Vanguard/Campaign for Grade Level Reading invests in Parents Succeeding

Parents can be their children’s first and best teachers – but they need the tools.

Families at ImaginOn for the Parents Succeeding program launch

The Parents Succeeding Program, with funding from Vanguard/Campaign for Grade Level Reading, provides those tools and builds parents’ confidence in accessing and using them. Your Library is one of three organizations across the country selected to pilot this initiative. The goal is to build parents’ sense of agency and efficacy in sharing cultural, educational and social enrichment activities with their children.

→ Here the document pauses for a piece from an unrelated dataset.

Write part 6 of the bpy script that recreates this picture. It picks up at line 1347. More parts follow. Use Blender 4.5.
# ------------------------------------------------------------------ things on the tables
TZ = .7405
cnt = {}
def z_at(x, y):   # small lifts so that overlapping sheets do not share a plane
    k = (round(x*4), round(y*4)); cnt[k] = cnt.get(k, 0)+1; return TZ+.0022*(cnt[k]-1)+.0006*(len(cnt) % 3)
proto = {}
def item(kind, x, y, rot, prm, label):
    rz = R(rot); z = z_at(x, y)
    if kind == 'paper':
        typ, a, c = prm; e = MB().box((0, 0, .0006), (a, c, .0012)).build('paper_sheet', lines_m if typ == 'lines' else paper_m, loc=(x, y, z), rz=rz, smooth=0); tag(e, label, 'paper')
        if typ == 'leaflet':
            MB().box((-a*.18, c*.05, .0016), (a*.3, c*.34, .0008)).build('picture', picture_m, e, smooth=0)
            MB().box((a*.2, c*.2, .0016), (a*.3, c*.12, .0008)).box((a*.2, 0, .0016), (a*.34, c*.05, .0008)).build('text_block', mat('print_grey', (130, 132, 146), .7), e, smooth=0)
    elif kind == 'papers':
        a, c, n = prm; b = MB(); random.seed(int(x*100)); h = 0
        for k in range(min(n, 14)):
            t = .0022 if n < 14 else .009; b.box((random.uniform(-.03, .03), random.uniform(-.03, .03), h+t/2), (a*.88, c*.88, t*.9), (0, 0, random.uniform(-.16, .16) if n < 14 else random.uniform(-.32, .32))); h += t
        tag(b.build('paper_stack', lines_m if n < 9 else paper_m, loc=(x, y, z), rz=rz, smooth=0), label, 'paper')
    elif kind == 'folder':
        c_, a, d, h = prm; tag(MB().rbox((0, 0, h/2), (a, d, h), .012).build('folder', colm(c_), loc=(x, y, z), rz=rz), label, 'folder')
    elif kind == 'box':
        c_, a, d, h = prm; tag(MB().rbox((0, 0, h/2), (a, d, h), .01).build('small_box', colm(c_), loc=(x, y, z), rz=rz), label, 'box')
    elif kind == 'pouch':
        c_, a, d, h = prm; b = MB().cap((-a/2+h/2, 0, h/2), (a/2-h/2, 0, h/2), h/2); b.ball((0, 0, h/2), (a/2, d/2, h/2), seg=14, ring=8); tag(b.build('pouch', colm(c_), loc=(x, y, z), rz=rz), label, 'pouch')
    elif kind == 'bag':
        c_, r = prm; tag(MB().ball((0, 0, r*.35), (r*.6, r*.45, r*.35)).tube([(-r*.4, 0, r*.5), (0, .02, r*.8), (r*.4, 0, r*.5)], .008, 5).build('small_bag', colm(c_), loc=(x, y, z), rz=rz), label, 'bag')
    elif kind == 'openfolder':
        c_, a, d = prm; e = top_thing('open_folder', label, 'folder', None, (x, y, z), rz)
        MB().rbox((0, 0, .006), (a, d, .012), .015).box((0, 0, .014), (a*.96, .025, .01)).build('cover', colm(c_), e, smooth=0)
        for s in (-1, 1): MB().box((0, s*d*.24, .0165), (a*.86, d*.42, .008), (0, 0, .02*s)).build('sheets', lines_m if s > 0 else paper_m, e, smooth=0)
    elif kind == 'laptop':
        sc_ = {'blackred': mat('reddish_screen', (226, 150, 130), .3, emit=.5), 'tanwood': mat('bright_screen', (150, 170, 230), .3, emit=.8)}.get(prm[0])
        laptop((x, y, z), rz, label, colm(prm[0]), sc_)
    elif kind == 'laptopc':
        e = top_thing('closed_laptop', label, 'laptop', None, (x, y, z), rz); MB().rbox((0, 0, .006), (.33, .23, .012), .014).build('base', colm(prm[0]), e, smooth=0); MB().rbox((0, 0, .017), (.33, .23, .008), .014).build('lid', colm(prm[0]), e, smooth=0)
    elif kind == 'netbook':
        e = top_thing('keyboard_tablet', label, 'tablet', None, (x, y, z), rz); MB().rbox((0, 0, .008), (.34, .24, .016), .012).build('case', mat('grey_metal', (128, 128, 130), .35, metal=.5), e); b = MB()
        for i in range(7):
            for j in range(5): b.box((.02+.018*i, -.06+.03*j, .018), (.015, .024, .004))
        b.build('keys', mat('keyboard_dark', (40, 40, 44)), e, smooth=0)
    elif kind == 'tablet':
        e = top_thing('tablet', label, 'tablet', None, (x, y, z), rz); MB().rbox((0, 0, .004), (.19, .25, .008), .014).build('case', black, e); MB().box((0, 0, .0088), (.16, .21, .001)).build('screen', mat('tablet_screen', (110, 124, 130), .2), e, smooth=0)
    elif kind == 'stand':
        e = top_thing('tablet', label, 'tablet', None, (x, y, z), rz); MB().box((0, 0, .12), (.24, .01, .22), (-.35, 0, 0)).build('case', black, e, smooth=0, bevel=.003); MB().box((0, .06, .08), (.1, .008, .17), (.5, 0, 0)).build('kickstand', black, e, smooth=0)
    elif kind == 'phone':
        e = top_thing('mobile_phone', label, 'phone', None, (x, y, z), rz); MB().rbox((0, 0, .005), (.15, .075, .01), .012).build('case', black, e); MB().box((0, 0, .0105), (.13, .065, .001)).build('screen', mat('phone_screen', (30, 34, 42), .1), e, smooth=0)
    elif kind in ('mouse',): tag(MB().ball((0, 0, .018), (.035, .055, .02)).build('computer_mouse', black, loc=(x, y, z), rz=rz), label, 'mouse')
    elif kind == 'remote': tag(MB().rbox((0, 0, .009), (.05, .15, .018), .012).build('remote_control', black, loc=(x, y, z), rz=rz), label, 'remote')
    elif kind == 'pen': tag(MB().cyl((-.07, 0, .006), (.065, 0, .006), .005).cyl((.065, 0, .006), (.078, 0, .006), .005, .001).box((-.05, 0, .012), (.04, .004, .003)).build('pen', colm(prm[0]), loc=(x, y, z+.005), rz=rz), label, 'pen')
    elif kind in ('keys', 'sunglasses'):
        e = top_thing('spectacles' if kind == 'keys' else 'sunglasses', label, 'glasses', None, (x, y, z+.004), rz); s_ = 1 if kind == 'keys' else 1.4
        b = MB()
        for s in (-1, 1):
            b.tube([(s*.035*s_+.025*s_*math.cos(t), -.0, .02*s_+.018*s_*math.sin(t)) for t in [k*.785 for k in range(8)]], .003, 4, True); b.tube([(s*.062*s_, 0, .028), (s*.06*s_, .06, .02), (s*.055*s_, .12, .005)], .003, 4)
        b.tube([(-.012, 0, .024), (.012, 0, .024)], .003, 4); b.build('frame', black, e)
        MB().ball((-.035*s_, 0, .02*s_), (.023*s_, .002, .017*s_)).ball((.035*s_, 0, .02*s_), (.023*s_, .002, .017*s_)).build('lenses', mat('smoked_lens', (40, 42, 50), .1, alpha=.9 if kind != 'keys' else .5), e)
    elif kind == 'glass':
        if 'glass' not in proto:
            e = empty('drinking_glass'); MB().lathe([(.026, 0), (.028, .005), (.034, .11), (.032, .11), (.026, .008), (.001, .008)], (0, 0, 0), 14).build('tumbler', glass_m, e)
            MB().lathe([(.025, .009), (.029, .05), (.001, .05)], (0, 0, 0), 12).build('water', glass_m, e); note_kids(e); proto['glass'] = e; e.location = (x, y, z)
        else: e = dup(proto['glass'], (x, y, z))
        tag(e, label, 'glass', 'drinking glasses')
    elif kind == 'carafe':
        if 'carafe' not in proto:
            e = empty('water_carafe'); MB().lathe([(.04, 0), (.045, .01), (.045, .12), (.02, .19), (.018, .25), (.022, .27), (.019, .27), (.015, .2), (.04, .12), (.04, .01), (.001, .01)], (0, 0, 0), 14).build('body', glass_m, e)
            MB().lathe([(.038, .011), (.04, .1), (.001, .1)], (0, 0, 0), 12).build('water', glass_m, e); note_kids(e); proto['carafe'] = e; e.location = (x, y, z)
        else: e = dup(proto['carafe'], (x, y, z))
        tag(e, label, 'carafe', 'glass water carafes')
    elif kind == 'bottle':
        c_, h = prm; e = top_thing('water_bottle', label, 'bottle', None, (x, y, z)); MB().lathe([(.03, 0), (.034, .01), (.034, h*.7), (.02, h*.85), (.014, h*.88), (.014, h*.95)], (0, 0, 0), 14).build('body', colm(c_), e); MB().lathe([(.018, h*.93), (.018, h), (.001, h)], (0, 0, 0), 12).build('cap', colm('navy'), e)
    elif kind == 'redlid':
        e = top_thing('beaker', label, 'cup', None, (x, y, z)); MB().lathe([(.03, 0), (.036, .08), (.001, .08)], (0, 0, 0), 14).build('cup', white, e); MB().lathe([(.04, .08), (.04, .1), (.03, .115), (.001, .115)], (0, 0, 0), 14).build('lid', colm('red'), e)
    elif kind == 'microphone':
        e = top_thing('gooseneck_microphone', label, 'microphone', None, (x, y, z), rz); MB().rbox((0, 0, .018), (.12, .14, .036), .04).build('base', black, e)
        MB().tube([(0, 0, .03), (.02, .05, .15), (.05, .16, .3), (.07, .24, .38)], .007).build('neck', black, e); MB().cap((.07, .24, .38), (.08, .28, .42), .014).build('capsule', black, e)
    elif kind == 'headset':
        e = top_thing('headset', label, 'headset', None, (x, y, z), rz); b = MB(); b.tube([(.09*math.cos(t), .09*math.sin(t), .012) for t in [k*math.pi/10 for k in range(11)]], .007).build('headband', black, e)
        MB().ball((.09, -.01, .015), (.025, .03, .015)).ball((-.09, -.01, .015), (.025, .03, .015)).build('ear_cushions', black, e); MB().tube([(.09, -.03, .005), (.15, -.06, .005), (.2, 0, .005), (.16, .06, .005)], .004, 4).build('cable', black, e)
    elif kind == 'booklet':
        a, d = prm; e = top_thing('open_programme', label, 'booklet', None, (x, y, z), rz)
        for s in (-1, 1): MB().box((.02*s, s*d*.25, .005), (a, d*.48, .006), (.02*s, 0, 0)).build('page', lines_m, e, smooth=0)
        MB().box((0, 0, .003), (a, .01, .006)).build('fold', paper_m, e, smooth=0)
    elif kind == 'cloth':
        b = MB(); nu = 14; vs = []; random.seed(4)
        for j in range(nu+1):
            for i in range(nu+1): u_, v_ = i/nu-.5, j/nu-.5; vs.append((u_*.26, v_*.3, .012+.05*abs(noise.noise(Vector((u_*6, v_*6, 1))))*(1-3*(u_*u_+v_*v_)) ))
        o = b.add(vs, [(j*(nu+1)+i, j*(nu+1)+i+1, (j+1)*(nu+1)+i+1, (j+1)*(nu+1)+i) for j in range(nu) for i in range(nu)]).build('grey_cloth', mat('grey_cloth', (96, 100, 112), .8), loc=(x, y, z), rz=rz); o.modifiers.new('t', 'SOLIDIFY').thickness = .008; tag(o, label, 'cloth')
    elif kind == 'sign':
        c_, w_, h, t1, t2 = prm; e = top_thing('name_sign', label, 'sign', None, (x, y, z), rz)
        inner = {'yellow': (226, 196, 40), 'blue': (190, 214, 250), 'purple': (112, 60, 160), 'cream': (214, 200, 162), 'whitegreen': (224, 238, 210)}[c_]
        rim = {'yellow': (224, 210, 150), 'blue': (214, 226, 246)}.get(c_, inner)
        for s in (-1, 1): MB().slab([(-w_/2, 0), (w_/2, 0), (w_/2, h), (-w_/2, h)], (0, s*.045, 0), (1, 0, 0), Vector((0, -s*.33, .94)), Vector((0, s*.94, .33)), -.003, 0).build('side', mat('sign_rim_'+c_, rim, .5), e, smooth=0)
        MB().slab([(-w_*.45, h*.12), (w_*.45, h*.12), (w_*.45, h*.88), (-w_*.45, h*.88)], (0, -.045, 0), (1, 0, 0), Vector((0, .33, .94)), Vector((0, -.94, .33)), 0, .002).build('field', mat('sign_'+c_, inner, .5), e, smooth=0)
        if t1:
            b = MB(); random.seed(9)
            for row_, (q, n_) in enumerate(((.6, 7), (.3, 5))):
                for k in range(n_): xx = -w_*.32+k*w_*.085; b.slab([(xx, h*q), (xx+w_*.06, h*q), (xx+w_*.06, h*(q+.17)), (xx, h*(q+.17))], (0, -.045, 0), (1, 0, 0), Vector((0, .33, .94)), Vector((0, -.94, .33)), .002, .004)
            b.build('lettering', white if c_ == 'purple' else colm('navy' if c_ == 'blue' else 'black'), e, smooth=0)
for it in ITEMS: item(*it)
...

Charlotte Mecklenburg Library will partner with organizations throughout the community to recruit 50 families with preschool-age children to participate in planning and executing activities through fall, 2022. Most families will be at 200% poverty level, and the activities and group outings will both prepare children for academic success and help parents and caregivers understand how to access and use community resources to strengthen their own skills and support their children’s educational journey.

The program will help families learn to plan activities and introduce free, low-cost and low barrier opportunities. In addition to the outings themselves, Library staff will lead parent workshops to introduce child development concepts, explore the way each field trip ties to specific areas of development, and encourage activities and interventions to engage children before, during and after an excursion.

Trips feature a storytime, and children will receive books to build their home libraries – but the initiative includes much more. “This is meant to be a holistic program,” explains Barbara Cantisano, Charlotte Mecklenburg Library’s Early Literacy Program Manager. “It will be heavy on language development and literacy, but that’s only one area of child development. We’re hoping to build parents’ skill sets in all areas, to help them become lifelong learners themselves, and models for their children.”

Each of the three cities will approach the pilot differently. Here, the educational framework and goals are based on North Carolina’s Foundations for Early Learning and Development. Observation records will measure outcomes based on interactions between parents and children and skill sets of parents at the start and end of the year. Other tools will measure outputs such as attendance and participation rates.